К правому берегу Мургаба непосредственно примыкает высокая холмистая степь, местами поросшая густыми травами, местами превратившаяся в голые пески, по которым с трудом продвигается наш автомобиль.
Высокая холмистая степь круто обрывается к берегу реки. В обрывах гнездятся мелкие птицы, в частности, воробьи, вредящие посевам, щурки, сизоворонки, а также крупные хищные птицы: белоголовые сипы, стервятники, соколы. Гнезда хищников уже издали заметны из-за крупных белых подтеков помета, хорошо выделяющихся на глинисто-серой почве обрывов.
Миновав Мургаб, мы увидели однообразные холмистые прерии, тянущиеся без конца и края. Безводная, с редкими и очень глубокими колодцами, но с богатыми пастбищами, эта местность, называемая Карабиль, простирается далеко на восток, где вблизи русла Амударьи переходит в дикие невысокие горы.
Природа здесь однообразна, как в Бадхызе. Несколько оживляли ее лишь цветущие гигантские ферулы.
Однообразен и животный мир Карабиля. Из крупных млекопитающих здесь мы видели джейранов, волков, лисиц, корсаков и дикобразов. Чаще встречались птицы: сизые голуби, индийские воробьи и чеканы, жаворонки, пустынный ворон да парящие в безоблачном небе грифы и степные сарычи.
Карабиль не занял у нас много времени.

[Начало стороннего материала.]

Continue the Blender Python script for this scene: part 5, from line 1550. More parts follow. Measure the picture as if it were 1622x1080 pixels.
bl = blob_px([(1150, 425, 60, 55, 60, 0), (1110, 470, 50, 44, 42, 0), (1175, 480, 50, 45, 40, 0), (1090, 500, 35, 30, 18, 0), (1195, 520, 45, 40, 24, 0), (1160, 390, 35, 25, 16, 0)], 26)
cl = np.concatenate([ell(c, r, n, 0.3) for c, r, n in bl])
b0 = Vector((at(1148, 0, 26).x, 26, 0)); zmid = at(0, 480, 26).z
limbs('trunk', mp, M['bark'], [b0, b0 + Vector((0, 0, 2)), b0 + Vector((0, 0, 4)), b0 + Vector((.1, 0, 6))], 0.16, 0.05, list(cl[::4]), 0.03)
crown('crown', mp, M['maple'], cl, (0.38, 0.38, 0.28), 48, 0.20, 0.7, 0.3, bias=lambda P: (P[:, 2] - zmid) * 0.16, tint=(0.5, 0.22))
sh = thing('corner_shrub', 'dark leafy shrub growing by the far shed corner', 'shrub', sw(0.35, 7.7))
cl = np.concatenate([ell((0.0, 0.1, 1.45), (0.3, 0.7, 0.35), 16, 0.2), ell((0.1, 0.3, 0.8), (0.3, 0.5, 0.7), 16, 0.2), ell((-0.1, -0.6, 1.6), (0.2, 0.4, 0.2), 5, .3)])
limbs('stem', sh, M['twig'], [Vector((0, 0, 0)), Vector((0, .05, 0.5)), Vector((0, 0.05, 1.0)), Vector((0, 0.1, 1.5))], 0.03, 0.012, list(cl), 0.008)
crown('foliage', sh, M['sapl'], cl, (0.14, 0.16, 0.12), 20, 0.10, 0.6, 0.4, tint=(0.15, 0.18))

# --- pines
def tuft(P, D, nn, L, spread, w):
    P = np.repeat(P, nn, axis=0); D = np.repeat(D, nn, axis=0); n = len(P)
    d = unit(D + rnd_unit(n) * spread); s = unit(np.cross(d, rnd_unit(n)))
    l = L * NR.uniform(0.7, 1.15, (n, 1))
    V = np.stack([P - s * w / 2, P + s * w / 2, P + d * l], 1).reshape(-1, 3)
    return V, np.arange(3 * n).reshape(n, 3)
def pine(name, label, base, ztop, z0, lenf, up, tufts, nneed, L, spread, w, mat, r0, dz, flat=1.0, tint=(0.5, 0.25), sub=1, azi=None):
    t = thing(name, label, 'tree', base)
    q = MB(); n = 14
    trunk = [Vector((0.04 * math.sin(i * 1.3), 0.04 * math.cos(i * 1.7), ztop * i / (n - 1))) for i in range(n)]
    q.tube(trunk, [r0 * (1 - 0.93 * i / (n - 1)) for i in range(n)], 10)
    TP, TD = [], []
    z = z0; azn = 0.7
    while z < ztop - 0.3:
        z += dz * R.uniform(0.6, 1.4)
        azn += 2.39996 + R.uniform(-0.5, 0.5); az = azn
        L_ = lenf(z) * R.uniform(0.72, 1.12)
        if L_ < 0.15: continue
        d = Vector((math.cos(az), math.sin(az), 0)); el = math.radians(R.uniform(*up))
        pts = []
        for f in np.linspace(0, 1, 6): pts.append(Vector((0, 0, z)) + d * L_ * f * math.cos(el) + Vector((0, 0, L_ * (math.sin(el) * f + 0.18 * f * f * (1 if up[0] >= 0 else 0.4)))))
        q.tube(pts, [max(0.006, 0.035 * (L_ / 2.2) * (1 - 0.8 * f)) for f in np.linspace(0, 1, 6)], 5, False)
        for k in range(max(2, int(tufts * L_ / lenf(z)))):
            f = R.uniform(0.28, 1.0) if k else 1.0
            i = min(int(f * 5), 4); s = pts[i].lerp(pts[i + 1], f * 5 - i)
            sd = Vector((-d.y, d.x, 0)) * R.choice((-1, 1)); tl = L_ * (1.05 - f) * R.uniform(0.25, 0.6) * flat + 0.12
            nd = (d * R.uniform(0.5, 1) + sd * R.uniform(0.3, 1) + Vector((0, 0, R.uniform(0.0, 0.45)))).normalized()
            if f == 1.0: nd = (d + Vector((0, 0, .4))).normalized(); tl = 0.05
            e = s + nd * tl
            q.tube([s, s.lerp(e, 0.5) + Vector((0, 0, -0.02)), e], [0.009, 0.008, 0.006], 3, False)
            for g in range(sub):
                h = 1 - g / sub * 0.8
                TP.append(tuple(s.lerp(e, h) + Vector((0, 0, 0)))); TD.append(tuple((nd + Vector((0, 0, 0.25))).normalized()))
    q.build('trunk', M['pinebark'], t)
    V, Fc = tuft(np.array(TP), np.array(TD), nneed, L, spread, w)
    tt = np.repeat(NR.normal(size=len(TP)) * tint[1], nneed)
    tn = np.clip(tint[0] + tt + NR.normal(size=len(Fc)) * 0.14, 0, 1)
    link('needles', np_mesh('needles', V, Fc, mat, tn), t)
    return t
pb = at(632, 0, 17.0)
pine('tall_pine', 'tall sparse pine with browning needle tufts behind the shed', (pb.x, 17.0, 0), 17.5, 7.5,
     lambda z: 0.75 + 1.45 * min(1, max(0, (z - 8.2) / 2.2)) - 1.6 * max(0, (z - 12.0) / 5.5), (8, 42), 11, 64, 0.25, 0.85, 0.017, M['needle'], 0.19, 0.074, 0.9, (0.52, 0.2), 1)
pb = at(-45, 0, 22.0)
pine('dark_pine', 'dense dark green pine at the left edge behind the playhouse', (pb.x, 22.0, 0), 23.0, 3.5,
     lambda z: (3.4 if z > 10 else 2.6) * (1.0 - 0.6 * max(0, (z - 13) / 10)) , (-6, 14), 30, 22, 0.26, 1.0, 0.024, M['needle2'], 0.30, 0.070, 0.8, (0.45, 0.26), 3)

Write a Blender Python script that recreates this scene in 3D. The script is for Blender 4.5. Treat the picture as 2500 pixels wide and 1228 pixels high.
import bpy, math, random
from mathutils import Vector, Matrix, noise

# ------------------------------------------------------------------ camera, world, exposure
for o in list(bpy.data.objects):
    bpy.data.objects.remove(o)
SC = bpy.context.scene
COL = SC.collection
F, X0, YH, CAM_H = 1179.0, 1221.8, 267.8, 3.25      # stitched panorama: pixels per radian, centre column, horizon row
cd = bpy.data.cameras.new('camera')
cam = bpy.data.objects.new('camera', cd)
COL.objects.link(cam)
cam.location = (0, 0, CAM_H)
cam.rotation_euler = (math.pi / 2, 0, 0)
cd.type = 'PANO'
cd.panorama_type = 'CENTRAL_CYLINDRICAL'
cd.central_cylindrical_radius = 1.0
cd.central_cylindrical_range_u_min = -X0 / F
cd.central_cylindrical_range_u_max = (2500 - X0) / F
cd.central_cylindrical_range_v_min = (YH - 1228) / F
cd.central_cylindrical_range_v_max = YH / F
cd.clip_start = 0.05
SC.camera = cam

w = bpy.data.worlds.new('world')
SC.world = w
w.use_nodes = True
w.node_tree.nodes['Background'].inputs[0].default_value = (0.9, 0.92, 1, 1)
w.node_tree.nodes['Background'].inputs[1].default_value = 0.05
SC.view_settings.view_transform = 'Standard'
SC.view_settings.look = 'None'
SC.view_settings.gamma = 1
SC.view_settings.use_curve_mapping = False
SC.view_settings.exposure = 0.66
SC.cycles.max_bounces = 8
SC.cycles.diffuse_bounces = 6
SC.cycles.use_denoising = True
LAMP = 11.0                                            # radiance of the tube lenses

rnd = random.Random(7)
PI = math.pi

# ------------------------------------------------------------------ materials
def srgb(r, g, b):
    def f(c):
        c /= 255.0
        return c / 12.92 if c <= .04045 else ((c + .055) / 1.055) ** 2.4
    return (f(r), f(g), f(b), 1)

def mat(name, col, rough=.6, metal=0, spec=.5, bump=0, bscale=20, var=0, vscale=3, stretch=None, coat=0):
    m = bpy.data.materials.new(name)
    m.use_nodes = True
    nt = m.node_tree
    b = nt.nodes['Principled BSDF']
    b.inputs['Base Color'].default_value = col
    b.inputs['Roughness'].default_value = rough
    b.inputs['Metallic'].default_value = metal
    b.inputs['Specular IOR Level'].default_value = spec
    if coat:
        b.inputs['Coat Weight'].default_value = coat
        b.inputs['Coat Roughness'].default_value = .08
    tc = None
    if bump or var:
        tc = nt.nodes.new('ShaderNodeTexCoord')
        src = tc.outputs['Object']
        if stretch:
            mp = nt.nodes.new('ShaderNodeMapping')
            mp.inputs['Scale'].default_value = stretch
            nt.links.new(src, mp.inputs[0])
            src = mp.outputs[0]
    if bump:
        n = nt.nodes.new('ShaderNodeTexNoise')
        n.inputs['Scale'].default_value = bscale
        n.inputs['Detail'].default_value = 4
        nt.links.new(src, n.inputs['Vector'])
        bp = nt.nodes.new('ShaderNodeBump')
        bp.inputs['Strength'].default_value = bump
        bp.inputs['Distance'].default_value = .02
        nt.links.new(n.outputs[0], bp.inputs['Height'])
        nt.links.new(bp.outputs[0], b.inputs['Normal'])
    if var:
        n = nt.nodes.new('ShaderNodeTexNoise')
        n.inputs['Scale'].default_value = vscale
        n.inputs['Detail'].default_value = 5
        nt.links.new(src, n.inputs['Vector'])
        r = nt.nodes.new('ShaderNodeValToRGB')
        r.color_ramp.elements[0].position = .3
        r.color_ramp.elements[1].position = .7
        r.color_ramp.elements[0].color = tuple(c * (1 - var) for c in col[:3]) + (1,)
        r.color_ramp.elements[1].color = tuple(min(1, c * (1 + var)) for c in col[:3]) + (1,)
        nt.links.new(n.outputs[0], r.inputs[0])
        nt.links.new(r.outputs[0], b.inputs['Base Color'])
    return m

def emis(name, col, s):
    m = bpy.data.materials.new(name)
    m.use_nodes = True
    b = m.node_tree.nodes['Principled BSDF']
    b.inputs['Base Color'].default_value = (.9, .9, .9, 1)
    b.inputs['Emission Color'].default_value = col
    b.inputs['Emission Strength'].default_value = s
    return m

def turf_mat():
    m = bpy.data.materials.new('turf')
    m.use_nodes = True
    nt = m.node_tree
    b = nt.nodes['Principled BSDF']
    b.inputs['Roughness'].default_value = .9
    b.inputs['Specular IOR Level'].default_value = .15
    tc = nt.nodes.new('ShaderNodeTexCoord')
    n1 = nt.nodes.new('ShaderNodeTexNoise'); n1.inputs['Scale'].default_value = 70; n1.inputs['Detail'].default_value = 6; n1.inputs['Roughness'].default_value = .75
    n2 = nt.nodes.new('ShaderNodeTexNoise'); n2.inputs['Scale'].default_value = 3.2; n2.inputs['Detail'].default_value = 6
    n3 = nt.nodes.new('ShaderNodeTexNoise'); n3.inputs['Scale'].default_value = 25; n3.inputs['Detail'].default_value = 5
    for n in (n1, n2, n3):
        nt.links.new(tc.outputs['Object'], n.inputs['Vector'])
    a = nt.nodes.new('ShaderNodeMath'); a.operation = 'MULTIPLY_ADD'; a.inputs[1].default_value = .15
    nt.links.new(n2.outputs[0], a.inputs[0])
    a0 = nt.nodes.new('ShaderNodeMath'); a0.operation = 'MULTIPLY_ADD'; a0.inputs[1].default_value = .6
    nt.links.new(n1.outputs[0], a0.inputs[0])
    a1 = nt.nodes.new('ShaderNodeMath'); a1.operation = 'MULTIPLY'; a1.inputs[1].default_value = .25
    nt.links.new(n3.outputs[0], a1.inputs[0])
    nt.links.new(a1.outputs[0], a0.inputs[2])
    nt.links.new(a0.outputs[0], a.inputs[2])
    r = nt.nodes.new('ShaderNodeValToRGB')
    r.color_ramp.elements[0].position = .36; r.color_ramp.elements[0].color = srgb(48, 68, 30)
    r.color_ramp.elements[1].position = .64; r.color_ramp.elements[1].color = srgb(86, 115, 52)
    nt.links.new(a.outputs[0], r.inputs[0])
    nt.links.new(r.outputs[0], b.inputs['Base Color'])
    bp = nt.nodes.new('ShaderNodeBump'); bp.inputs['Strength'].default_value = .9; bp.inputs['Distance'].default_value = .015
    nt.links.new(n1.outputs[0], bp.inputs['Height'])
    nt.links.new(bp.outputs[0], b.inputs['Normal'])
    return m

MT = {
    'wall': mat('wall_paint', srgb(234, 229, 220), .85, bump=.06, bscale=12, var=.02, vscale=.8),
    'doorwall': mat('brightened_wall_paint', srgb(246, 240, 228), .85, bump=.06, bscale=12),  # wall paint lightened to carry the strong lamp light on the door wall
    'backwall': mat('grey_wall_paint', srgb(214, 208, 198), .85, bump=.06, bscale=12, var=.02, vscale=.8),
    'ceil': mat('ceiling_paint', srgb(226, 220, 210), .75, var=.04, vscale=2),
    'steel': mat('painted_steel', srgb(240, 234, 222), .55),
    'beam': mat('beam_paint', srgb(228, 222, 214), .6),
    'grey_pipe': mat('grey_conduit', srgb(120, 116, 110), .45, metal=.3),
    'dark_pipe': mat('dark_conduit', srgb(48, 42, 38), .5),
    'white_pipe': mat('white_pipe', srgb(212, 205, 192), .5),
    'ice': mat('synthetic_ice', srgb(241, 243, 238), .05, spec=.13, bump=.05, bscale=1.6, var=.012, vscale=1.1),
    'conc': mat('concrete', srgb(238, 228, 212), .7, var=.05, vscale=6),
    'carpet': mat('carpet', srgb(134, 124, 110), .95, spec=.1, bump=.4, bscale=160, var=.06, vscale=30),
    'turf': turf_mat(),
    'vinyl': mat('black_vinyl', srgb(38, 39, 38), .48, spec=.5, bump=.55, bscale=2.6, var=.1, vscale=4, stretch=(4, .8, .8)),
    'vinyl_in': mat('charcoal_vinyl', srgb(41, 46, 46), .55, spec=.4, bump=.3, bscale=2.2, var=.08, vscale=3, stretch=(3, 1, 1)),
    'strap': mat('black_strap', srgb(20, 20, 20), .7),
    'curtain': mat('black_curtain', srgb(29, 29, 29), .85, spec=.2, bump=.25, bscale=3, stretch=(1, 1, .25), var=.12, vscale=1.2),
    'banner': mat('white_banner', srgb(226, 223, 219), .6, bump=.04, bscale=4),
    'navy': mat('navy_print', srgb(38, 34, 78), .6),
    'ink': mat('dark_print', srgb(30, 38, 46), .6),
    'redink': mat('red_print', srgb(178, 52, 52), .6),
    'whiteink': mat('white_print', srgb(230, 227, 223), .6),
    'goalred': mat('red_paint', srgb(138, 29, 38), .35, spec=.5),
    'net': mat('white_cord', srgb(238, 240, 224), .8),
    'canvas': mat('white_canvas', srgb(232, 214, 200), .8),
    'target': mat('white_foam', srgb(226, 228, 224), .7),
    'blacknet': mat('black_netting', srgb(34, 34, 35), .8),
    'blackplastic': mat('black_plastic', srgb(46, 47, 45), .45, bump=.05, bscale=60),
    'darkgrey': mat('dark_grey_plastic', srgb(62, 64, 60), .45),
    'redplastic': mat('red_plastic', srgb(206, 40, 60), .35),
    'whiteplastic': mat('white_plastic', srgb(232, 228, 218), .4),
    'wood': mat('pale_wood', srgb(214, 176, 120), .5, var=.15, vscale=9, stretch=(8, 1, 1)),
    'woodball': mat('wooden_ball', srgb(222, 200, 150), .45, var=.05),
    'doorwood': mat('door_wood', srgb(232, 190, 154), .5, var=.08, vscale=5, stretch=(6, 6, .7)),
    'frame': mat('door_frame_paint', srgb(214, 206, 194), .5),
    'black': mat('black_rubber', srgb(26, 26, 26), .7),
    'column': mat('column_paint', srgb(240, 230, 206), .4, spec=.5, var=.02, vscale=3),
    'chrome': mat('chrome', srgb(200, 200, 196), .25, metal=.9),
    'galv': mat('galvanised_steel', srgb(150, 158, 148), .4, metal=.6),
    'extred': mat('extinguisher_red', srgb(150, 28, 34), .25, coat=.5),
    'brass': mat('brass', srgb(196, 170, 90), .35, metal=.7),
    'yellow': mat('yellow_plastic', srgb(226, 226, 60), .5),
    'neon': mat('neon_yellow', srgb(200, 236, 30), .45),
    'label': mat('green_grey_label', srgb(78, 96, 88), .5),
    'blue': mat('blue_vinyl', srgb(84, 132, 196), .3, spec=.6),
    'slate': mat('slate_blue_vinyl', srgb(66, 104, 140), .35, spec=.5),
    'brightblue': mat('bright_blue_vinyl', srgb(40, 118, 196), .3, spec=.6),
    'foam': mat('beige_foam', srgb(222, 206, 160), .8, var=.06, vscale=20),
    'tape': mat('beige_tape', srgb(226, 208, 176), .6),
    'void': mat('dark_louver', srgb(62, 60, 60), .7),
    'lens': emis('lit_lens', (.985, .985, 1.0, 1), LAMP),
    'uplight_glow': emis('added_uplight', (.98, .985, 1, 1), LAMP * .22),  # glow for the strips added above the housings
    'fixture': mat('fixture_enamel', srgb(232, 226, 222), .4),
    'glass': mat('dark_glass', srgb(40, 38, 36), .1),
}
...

Мы спешили обратно, и, вскоре, оставив далеко позади холмистые степи, ехали вдоль реки Мургаб к Мары. По правому берегу реки здесь еще сохранились тугайные заросли, но площадь тугаев с каждым годом сокращается. Это сказывается и на животном мире: заметна откочевка и некоторое сокращение численности кабанов, фазанов и редчайшей птицы, встречающейся только в тугаях Мургаба, — чешуйчатого дятла.
Между Мары и Серахсом расположено пустынное междуречье, местами занятое подвижными барханными песками, кое-где закрепленными. Это — южная окраина пустыни Кара-Кум; здесь нам встретились свойственные песчаной пустыне тонкопалые суслики и зайцы, корсаки и джейраны...
Мы объехали незначительную часть Туркмении, но даже в тех местах, где нам пришлось побывать, охотник и натуралист могут встретить много интересного.